April 10, 1935  We had a terrible dust storm.  It got so dark by noon that we lit the lamps and burned them the rest of the day.  We went to Meade.

Dust storms year after year wore a person down.  Many people left for California during the 1930s (the “Okies”) on rumors of good work to be found there.  But the Siemens were tougher and stayed put.  Cornelius was wise enough not to borrow money against their farm, so he did not have mortgage payments to make and there was no bank threatening to foreclose on them.

During the World War I, North American farmers had broken a lot of new ground to feed the world, and they continued to do so during the good years that followed in the 1920s.  But unbeknownst to them, they were using farming practices that turned the soil to powder.  When it was wet, as it was during the 1920s, this was not a problem.  But for eleven consecutive years, from 1930 to 1940, Kansas experienced below average rainfall.  When the vegetation and crops dried up, great clouds of dust blew away the precious topsoil, leaving a hardpan on which nothing would grow.

The dust storms would roll in as a huge black cloud.  Flocks of birds would fly ahead of the cloud, trying in vain to escape it.  Day would turn to night.  No one had seen anything like this, and people were terrified that the world was ending.  In hindsight that seems rather silly, but if we had experienced, I have no doubt that we would have felt the same.

In the house, they would stuff wet rags in the cracks and cover windows with wet sheets to try to stop the dust.  But the powdery soil still managed to penetrate, and after the storm they would sweep and even shovel the dust out of the house.  Everything – the kitchen, stove, pots and pans, the dining room table, the chairs, the beds, clothes – was covered with dust.  Dust would pile up along fences and drift around buildings like snow.  Animals could walk over the dirt and get out of pastures and corrals.  Roads would drift shut with dirt.  There was a lot of static electricity in the air due to all the fine particles, so cars would not start.  It must have seemed like the world truly was ending.

In 1932, the Siemens did not finish the harvest because it was not worth cutting the stunted wheat.  And 1933 was just as dry.  Many farmers did not even plant a crop because there was no moisture in the ground.  Babies’ weak lungs could not expel the dust, so they got something called dust pneumonia, and some even died from it.  The Siemens had three little children at this time, Henry age 4, Elmer 3, and Anna 1; so they must have worried what would happen to them. 
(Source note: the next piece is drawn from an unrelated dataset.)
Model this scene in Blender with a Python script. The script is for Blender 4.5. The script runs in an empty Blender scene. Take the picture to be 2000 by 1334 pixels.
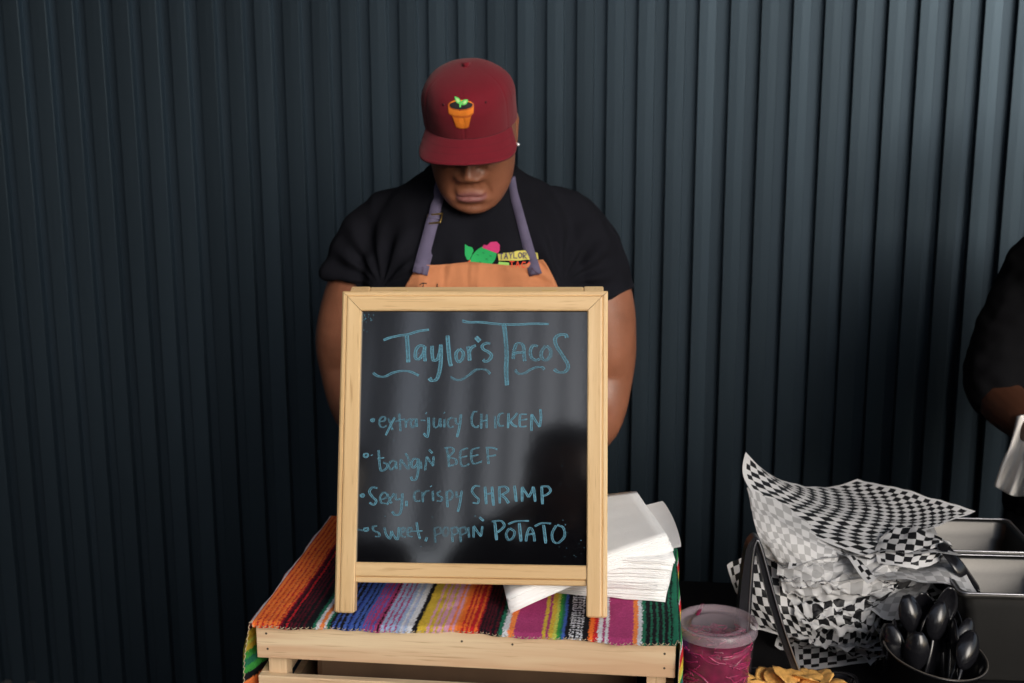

Imagine having to light kerosene lamps at noon because the dust completely blocked the sun.  Imagine having one crop failure after another.  Imagine feeding tumbleweeds to the cattle because there was no feed to buy for miles and miles around (and very little money to buy it with).  Imagine the discouragement of fighting the dust day after day to keep the house clean.  Yet the Siemens survived this dust storm and many others.